A social science journal just published the findings of a study conducted at Rutgers University, showing how married men and women perceive spousal support during marriage difficulties. According to the study, married women reported feeling a higher level of sadness and worry during times of marriage strain but also reported feeling better when receiving emotional support from their husbands. In contrast, married men did not reportedly feel the same level of worry or sadness during marriage strain but admitted to feeling frustration when receiving or providing emotional support to their spouses.

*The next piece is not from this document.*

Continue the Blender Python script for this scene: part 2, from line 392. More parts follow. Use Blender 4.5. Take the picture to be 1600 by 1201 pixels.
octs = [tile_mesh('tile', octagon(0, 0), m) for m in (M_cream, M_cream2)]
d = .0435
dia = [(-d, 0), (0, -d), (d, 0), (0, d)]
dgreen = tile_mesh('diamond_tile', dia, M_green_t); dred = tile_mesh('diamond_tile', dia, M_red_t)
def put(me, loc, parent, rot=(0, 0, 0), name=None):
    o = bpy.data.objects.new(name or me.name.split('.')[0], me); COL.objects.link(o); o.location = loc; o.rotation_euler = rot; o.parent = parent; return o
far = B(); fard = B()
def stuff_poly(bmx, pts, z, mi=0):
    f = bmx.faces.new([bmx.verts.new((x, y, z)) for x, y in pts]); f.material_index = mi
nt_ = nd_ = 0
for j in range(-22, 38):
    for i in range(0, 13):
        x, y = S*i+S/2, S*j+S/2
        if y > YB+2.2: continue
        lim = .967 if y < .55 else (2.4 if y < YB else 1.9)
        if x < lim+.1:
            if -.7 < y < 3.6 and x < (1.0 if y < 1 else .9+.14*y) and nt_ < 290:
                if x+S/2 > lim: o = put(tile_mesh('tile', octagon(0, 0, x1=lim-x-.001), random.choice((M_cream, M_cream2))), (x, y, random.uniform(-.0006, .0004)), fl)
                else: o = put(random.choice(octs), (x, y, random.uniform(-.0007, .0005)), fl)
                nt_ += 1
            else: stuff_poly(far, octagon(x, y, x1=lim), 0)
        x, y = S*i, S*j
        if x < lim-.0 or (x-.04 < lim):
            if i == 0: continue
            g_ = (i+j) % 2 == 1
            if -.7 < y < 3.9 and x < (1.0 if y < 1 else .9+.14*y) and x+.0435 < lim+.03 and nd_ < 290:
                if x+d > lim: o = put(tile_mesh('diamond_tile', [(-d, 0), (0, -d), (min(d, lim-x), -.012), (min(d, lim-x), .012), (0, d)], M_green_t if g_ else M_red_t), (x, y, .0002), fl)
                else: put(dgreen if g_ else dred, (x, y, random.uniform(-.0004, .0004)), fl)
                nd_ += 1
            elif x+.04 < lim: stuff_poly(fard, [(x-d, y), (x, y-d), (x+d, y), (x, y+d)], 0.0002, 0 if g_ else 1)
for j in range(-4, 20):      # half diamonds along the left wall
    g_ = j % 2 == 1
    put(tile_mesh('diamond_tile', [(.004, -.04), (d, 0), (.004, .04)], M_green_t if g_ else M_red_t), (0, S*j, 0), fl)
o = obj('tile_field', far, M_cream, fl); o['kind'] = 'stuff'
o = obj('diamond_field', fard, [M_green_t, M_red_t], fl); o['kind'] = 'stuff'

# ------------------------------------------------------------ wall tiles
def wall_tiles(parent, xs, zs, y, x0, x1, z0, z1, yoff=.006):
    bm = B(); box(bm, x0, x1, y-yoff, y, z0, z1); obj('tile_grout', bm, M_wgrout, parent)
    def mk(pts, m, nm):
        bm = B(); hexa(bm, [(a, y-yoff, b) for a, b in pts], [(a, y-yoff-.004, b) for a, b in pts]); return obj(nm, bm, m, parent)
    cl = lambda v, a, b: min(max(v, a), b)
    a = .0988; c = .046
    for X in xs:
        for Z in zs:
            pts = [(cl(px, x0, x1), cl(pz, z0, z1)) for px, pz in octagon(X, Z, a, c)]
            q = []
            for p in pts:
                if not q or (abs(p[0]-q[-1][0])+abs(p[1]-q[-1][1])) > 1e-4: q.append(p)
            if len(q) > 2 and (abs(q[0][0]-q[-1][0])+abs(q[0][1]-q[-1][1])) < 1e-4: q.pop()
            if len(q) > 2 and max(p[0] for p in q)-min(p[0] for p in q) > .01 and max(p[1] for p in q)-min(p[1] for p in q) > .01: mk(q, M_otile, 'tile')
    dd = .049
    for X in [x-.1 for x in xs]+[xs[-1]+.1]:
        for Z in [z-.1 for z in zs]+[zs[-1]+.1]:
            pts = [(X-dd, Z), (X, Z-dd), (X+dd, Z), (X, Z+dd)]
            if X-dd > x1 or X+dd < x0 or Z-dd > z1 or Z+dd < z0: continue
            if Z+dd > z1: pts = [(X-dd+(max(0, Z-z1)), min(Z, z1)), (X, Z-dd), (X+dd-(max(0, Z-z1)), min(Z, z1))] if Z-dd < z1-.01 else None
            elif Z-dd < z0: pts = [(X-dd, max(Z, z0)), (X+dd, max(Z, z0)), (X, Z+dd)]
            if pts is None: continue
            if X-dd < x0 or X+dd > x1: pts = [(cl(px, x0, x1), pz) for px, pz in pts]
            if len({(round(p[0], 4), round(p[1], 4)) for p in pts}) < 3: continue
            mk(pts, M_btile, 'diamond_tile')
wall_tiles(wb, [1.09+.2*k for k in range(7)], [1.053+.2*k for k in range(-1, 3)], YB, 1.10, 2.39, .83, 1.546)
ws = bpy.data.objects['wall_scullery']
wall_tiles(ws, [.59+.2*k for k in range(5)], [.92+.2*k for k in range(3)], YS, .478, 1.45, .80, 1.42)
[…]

These findings were believed to be directly related to the age of participants. Of the 772 couples surveyed, the median length of marriage was 39 years. Researchers noticed that the increased level of frustration felt by married men when receiving or providing spousal support increased as their age did. The reported frustration level was solely characteristic of couples where one spouse was 60 years old or older.

While this study was done without regard to each couple's consideration of divorce, it may suggest that for older couples a collaborative approach to divorce may not be a good option. If older married men have a difficult time providing or receiving emotional support during marriage conflict, then they may be less responsive to the collaborative method of law.